O HOMEM DA FOTO TAMBÉM SOU EU...*

Nunca pisei em terras nordestinas, quando muito acompanhei a saga da Baleia, e dos degredados sem nome, de Vidas Secas de Graciliano Ramos!
O mais perto que estive do mundo sertanejo, do qual recebi ciência num dedo de prosa, convidado a sentar-me em seu tamborete, foi quando conheci o Carlos, o Carlos Silva, poeta, cantador, das terras de Aporá na Bahia...
Carlos tem um quê de Drummond, tem em si o sentimento do mundo, o seu, de nascimento e batismo, e dos outros, pois é um caminhante, por vezes desterrado, por vezes ave de arribação...
Sua fala é daquelas que descortina o mundo, colocando a mostra seus mistérios, colocando o dedo nas suas feridas, mesmo naquelas que teimam em não sarar... E é alegre, cativante, daquelas vozes e daquelas falas que foram feitas para abraçar!
Chapéu coco na cabeça, camisa florida, calça larga, quando está á paisana, transeunte nas vias das cidades, foi como o recebi quando em visita á minha casa... Noutras vezes se reveste das cores de nossa bandeira, com o violão a tira colo... Este é o Carlos em dia de festa, de cantoria, de arrasta pé! Aquele que vi certa feita em uma apresentação nas noites de Sampa, este é o homem da foto que trago guardada, com encanto, na lembrança!
Enquanto eu sou um homem da cidade, e muito de mim parece inconsistente, Carlos Silva, e os tantos outros nordestinos, trazem em si mesmos o gosto da terra, a tessitura da terra, as marcas da terra... E de sua luta pela sobrevivência!
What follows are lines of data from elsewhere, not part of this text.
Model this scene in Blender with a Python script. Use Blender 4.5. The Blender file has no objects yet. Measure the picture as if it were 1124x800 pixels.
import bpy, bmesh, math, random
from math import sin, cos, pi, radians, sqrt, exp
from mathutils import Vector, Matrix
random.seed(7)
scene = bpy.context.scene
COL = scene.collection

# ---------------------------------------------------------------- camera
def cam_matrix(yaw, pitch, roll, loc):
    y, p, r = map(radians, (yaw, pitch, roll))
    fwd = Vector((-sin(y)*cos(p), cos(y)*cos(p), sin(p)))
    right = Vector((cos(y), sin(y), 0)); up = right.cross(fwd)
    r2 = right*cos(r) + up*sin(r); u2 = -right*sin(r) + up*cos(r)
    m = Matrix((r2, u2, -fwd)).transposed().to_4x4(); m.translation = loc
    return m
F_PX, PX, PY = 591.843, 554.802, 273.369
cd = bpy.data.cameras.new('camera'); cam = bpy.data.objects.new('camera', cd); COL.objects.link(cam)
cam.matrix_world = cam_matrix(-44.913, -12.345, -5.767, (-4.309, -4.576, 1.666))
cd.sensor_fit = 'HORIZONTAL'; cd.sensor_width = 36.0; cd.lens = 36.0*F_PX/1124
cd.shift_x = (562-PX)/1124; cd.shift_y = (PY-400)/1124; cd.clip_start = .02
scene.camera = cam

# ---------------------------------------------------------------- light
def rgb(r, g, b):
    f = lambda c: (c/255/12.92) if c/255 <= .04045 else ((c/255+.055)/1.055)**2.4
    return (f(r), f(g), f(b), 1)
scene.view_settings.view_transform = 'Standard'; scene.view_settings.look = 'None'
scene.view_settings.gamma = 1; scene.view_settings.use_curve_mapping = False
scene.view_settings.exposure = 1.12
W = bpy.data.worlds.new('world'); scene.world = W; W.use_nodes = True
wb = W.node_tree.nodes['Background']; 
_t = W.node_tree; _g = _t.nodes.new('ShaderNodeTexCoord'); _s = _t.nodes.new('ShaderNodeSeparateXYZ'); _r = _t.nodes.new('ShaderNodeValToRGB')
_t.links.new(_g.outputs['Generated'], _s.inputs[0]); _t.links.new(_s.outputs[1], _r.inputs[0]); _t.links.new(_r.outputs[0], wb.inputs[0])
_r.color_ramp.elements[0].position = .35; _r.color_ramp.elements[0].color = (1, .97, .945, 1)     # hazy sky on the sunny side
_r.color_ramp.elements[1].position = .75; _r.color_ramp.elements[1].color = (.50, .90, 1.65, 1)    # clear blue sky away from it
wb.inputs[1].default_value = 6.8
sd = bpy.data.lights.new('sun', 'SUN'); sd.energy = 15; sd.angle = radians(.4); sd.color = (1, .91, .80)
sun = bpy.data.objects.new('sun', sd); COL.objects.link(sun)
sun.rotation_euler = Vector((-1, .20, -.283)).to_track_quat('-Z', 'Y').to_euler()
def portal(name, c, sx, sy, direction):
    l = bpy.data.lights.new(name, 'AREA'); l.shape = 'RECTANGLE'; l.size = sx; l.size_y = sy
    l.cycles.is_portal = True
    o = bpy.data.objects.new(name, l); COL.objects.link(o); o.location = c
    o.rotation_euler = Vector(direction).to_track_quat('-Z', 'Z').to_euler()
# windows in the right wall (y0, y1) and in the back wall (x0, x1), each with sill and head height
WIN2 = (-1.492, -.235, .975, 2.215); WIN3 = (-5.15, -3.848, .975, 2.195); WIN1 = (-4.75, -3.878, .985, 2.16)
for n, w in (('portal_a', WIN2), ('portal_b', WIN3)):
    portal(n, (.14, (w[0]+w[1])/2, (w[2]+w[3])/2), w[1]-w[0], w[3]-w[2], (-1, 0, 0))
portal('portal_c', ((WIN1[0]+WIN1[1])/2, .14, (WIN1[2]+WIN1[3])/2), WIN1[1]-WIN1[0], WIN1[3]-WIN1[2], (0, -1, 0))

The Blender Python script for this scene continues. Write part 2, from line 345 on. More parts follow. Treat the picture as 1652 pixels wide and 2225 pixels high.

Homens e mulheres que se transformam em outros homens e mulheres, por fora, e por força das circunstâncias, mas que em seu intimo são tão os mesmos de quando arrebentaram para este mundo... Pessoas marcadas pela força e a pujança de uma coragem inabalável! Espíritos nobres, por vezes tão meigos quanto os de crianças... Mas que constroem nossas cidades, que abrem novos caminhos, que nos verticalizam...
Mulheres de um saber incomensurável, da arte da vida, e o do viver com arte, com pratos variados, com aconselhamentos ancestrais!
Eu sou filho de uma maternidade! - Eles, elas, são filhos da terra, que lhes embrenha entranhas adentro, eles são filhos do ar, que lhes anima a própria alma, eles são filhos da vegetação espinhenta, que lhes sulca a tez, e que os fazem sangrar... E eles são filhos da água! Que lhes trazem pesadelos, e os fazem sonhar!
Eu sou fruto do que me dizem na Tv, no rádio, na internet, eles são filhos do que vivem, do que escutam, do que lembram, do que lhes dá alegria e tristeza em lembrar!
Mas, nós dois somos também iguais nos desejos e nos sonhos, na luta diária, na labuta diária...
Guardando as devidas proporções, de um e de outro, os nordestinos e nós, O Carlos e eu, não somos filhos do mesmo tempo, levados de horizontes á horizontes, pelo que chamamos de destino?
Assim, o homem da foto, que chamo de Carlos Silva, também sou eu!
-Como também o são, os Joãos, os Manueis, os Pedros, os Raimundos, as Marias, as Joanas, e tantos e tantas mais...

*Ilustração: Foto do cantor, poeta, Carlos Silva, retirado da net.